His sciatic neve’s playing up, too. “It takes me a week to recover and then I go and play cricket again.”

Perhaps confusing the arcane laws of football with those no-less esoterically governing cricket, the cows have changed ends at half-time. You know what they say about the size of the bovine brain.

The Demon opens with Colin Harker, declines batting gloves – “cricketers never used to wear them” – but wears two sweaters for insulation.

Suspecting that he may no longer be able to smite the ball into the middle of the nearest wedding reception, Tyas tight circle the 77-year-old opener. Much tighter, come to think, they’d be able to join hands and play ring-a-roses instead.

The home side are also much more vocal in the field. While Eryholme have gone pretty quietly about their business, Tyas are active encouragers and clap like – well – the clappers.

As befits a man who still actively runs a grass cutting business – farms turkeys, too – Charlie wanders out to do a bit of gardening between balls. He’s also remarkably sharp between the wickets, if perhaps a little puffed if they run two.

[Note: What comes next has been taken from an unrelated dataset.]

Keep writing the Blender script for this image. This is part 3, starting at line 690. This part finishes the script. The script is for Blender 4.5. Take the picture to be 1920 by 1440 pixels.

Some things take a little longer, as (apparently) is said of other forms of exercise among the elderly.

It’s the 20th over, 68 on the board, before Charlie’s finally out, his 15 including a couple of fours, the sporting opposition applauding him back to the hutch. Soon afterwards, proceedings end at 111-2, Colin Harker 45.

It’s 6.30pm and it’s tipping down; lying, the cows were right all along.